Lydia, I am puzzled. Dearborn BOTH refused the permit AND required a bond? On what basis? If those are the actual facts, then Dearborn is an ass. You cannot require a bond of someone to ensure that they will abide by the same laws everyone is obliged to follow anyway. If Dearborn thinks that they are going to protest anyway, then Dearborn can arrest them for violating the law when they actually violate the law, not before. Thinking about violating the law is not illegal - as long as you do not conspire to do it.

The pair were tried under a rarely used law originally passed in 1846 that requires those who are likely to breach the peace to post "peace bonds."

http://tpmmuckraker.talkingpointsmemo.com/2011/04/terry_jones_threatens_to_sue_mi_officials_after_ar.php

Ah, now I see. Jones was "tried" under an 1846 law that makes it illegal to be "likely to breach the peace". Jones was damned right to protest such a bond, and is right to sue the police for violation of the Constitution. There is a reason such a law is "rarely used" - it is unconstitutional. It is molded to another time, and even then probably was "rarely used", mainly against the mayor's opposition, probably. Not only should the city lose, they should get themselves burned in publicity for such a stupid stunt. Will that happen? 5 years ago I thought the answer was a foregone conclusion. Now, I have doubts. And I still don't understand why: why is it that atheistic cynical reporters who hate the idea of absolutes in moral law, feel even the least inclination to cater to racist, religiously fanatic, theocratic, absolutist Islamicists? It makes no sense.

Why is it that atheistic cynical reporters who hate the idea of absolutes in moral law, feel even the least inclination to cater to racist, religiously fanatic, theocratic, absolutist Islamicists? It makes no sense.

Perhaps, Tony, because the Islamists are willing to kill them, while the rest of are not. Voluntary dhimmitude, in the vain hope they will be rewarded when sharia rules.

Lydia, I am puzzled. Dearborn BOTH refused the permit AND required a bond? On what basis? If those are the actual facts, then Dearborn is an ass. You cannot require a bond of someone to ensure that they will abide by the same laws everyone is obliged to follow anyway. If Dearborn thinks that they are going to protest anyway, then Dearborn can arrest them for violating the law when they actually violate the law, not before. Thinking about violating the law is not illegal - as long as you do not conspire to do it.

As you saw, Tony, the "peace bond" thing is evidently for situations where people make thinly veiled threats, for example. At the Volokh site they gave the example of a landlord who says to his tenant in a dispute, "The next time I come around here, you'd better have that rent, or I'm going to whip you!" It seems to be related to a restraining order.
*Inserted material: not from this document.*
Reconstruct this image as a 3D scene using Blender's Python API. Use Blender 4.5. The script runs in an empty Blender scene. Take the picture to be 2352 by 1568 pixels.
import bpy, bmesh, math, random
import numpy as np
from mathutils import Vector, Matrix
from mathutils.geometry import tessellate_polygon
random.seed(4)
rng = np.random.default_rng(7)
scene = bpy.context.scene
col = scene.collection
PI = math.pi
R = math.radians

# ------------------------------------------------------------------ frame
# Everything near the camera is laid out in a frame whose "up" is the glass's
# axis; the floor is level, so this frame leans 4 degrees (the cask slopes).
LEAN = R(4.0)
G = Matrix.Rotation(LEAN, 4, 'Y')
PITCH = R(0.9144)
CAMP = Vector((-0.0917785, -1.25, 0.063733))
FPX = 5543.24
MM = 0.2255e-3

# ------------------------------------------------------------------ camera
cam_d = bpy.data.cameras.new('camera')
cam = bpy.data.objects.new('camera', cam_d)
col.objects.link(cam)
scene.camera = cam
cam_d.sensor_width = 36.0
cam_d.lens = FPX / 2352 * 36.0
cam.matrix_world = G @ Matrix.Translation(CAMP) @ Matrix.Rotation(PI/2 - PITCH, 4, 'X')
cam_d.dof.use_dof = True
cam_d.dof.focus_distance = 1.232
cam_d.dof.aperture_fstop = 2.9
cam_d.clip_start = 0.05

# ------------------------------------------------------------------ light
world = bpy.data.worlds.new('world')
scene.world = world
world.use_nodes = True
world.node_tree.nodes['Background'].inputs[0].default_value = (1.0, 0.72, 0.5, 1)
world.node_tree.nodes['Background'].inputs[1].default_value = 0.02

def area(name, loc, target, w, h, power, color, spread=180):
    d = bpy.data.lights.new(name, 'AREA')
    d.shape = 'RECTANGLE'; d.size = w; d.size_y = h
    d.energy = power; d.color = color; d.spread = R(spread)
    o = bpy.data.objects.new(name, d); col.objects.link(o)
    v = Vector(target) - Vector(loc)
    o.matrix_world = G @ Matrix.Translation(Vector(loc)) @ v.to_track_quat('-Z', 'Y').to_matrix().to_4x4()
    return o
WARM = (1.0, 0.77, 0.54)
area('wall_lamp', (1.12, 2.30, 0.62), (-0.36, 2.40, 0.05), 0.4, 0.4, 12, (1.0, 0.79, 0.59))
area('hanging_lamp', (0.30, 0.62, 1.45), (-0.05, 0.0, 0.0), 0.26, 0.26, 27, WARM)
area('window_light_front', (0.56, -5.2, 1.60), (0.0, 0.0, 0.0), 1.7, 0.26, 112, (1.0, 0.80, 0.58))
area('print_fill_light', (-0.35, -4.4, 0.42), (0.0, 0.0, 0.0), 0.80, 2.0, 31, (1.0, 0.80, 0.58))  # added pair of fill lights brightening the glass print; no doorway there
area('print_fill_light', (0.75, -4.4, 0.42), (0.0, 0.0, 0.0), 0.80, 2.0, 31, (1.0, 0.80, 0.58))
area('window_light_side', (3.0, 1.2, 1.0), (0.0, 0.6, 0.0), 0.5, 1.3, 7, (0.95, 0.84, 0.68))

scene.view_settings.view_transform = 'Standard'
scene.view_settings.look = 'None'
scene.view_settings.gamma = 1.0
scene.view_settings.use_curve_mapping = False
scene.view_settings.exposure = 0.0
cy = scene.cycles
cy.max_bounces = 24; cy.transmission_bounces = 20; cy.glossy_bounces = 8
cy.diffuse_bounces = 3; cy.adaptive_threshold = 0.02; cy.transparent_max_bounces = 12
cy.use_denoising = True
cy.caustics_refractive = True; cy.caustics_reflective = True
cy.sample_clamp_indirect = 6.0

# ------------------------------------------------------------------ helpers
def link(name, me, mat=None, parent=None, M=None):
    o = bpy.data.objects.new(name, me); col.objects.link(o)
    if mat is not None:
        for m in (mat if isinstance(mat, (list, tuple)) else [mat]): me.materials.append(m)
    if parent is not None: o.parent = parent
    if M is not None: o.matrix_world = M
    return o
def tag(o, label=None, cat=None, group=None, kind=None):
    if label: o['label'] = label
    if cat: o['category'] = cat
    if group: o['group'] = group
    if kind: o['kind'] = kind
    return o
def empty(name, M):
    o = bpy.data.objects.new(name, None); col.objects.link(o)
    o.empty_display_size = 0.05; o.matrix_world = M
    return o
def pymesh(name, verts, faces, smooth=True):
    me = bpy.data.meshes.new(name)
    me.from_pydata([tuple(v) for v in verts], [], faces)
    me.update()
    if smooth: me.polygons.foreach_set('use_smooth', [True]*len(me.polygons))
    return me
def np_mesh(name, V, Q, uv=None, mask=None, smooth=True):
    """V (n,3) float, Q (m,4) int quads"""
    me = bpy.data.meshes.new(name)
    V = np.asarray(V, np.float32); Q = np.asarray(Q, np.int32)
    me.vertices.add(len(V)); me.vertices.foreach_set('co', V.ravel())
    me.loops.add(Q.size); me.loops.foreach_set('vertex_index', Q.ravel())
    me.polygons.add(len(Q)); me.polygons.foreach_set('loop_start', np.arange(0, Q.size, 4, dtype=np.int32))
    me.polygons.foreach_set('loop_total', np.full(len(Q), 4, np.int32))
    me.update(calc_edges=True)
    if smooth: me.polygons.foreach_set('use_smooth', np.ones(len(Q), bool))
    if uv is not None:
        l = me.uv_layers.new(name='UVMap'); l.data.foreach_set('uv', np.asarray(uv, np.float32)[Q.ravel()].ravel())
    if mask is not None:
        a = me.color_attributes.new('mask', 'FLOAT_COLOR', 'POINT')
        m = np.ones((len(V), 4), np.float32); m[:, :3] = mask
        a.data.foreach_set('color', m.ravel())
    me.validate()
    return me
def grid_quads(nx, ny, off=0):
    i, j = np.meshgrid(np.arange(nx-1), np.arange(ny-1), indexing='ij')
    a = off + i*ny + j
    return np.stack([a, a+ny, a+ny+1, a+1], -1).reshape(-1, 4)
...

A judge issues a restraining order and then demands that the person against whom the order has been issued post a bond that he won't do the thing he's been ordered not to do. In this case, protesting in a location where they didn't have a permit, and had been denied a permit, was the thing that they were "threatening" to do.

The craziness here is that this is about as obvious a prior and content-based restraint on 1st amendment speech as possible. They denied him the permit because of the content of his speech and because of fear that the Muslims would riot. He said he would protest in that location anyway, and everything else cashed out from there using this obsolete "peace bond" law.

Why is it that atheistic cynical reporters who hate the idea of absolutes in moral law, feel even the least inclination to cater to racist, religiously fanatic, theocratic, absolutist Islamicists? It makes no sense.

It's the ABC phenomenon, Tony: Anything But Christianity. We see already in England what comes next--the Muslims turn on those who have coddled them. For a long time each group believes that it will be the last one left standing when the Christians have all been shut up and dhimmified.

Ah, now I see. Jones was "tried" under an 1846 law that makes it illegal to be "likely to breach the peace".

What is this, "peace," thing of which you speak, Kemosabe?

Peace is that tranquility which flows from the right order of God. Where there is no agreement on that order, there can be no peace. In 1846, there was a commonly held understanding of God's right order, so it made sense to say that someone could breach the peace. In 2011, in this community, there is no commonly held understanding of God's right order, so there is no peace which can, effectively, be breached. This is particularly true in a religious dispute. All religious disputes breach the peace, per se, so the law does not apply at this point in history. The law has been abrogated by circumstances. A community standards criteria is insufficient to define peace qua peace, only the inactivity that comes from silence, of not objecting to a wrong. Peace must be defined by reference to God, which, paradoxically, is something the judge refuses to do, but if the judge refuses to define what peace is, then the law cannot be apply and if it cannot be applied, it cannot admit of judgment. The court, therefore, has no has no jurisdiction to get involved, here.

Now, if they want to prevent a possible fracas, then they can appeal to the parties involved, but strictly speaking, they cannot arrest a man for "future crimes". Sheesh, didn't the judge watch Minority Report?